— start —

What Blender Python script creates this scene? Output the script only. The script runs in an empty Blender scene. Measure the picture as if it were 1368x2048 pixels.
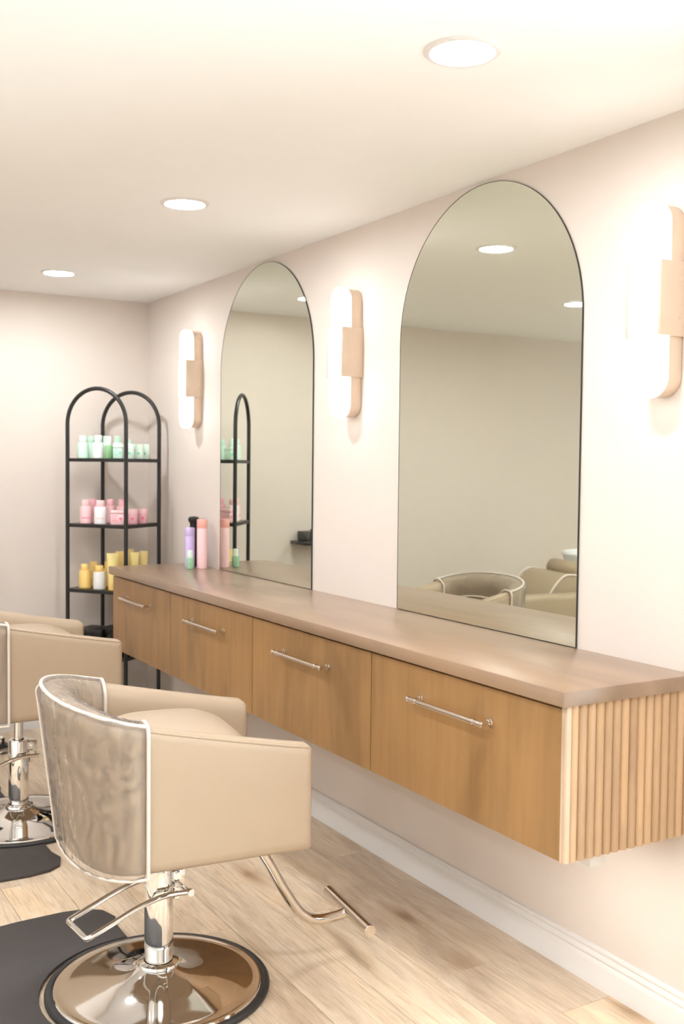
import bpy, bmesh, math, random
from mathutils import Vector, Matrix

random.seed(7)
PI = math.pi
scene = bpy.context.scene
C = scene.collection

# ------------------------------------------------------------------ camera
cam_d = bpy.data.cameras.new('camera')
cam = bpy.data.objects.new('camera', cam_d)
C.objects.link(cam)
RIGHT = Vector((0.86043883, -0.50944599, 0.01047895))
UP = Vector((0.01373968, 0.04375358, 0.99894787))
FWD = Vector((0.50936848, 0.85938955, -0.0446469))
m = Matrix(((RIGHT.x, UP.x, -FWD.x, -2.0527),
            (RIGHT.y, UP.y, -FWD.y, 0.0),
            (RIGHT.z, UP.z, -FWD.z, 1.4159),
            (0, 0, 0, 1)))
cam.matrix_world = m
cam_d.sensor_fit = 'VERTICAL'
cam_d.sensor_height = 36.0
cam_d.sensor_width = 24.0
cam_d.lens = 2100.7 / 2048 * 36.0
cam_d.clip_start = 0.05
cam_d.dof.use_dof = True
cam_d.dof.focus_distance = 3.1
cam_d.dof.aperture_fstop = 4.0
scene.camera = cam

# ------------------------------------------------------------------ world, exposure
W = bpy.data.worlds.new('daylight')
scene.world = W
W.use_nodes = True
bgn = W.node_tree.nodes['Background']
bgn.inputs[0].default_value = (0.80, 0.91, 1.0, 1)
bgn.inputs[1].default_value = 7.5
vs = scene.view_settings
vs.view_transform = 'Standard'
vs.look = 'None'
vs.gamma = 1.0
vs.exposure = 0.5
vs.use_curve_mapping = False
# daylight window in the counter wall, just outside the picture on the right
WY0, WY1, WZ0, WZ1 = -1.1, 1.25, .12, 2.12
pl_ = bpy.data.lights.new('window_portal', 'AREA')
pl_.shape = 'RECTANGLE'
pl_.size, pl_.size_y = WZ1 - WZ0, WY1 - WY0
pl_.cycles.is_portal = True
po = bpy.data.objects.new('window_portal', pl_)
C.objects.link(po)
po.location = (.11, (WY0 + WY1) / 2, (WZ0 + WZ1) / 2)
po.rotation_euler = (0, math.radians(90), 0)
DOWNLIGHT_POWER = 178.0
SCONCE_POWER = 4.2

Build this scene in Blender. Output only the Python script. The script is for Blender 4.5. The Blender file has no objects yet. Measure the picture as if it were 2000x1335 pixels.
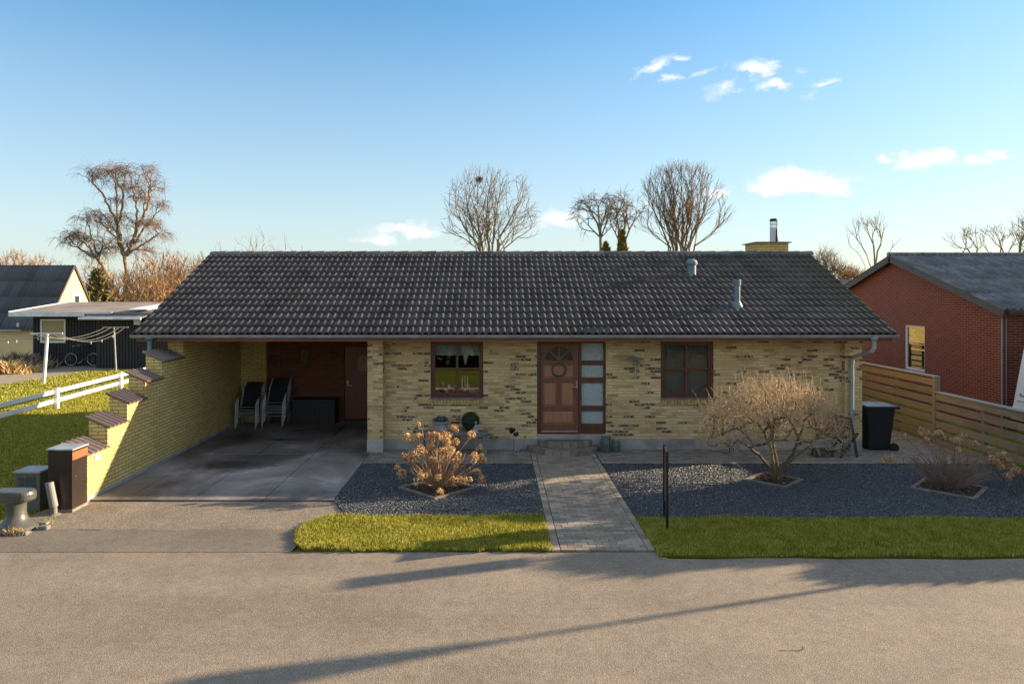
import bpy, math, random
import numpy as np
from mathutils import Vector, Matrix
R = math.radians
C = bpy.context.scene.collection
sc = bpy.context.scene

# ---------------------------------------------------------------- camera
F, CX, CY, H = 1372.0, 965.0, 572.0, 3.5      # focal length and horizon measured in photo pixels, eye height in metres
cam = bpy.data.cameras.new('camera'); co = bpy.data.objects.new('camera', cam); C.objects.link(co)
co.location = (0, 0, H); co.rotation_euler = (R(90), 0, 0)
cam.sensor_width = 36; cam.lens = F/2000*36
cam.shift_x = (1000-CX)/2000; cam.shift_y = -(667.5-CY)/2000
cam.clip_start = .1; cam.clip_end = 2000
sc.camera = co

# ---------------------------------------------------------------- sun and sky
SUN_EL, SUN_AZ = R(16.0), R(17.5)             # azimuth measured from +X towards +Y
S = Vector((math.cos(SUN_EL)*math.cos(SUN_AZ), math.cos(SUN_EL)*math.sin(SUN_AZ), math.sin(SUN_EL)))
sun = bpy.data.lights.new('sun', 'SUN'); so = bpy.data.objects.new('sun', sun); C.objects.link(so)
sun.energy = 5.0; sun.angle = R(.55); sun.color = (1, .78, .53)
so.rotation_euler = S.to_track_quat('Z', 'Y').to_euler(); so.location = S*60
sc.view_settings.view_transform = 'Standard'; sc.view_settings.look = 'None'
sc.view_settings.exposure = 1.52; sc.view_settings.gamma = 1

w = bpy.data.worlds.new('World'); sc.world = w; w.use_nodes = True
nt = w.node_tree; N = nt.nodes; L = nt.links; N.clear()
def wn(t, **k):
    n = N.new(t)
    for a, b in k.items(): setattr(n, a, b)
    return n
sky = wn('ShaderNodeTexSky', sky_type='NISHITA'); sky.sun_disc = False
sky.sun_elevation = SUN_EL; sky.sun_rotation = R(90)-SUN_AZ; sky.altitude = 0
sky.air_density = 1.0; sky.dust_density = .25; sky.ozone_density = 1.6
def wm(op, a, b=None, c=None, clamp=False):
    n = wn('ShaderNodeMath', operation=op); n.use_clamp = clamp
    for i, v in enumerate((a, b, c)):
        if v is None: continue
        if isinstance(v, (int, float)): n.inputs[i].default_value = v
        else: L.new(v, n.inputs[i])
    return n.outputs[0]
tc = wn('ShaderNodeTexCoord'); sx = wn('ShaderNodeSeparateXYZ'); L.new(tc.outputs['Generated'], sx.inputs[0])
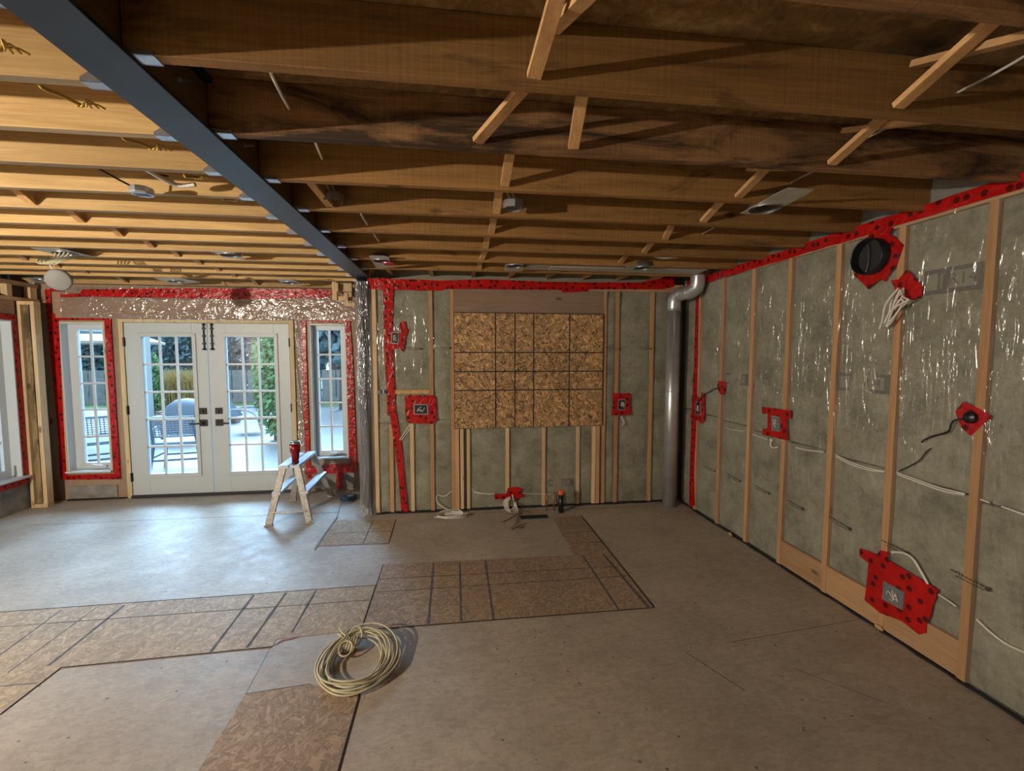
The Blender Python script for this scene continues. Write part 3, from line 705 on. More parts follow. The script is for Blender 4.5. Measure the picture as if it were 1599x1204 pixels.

— end —

## What you need to do
In the listing above, find the line with "Build this scene" and the line with "sc = bpy.context.scene". Copy exactly those two and every line between, without the pictures.

## Solution to the exercise
Build this scene in Blender. Output only the Python script. The script is for Blender 4.5. The Blender file has no objects yet. Measure the picture as if it were 2000x1335 pixels.
import bpy, math, random
import numpy as np
from mathutils import Vector, Matrix
R = math.radians
C = bpy.context.scene.collection
sc = bpy.context.scene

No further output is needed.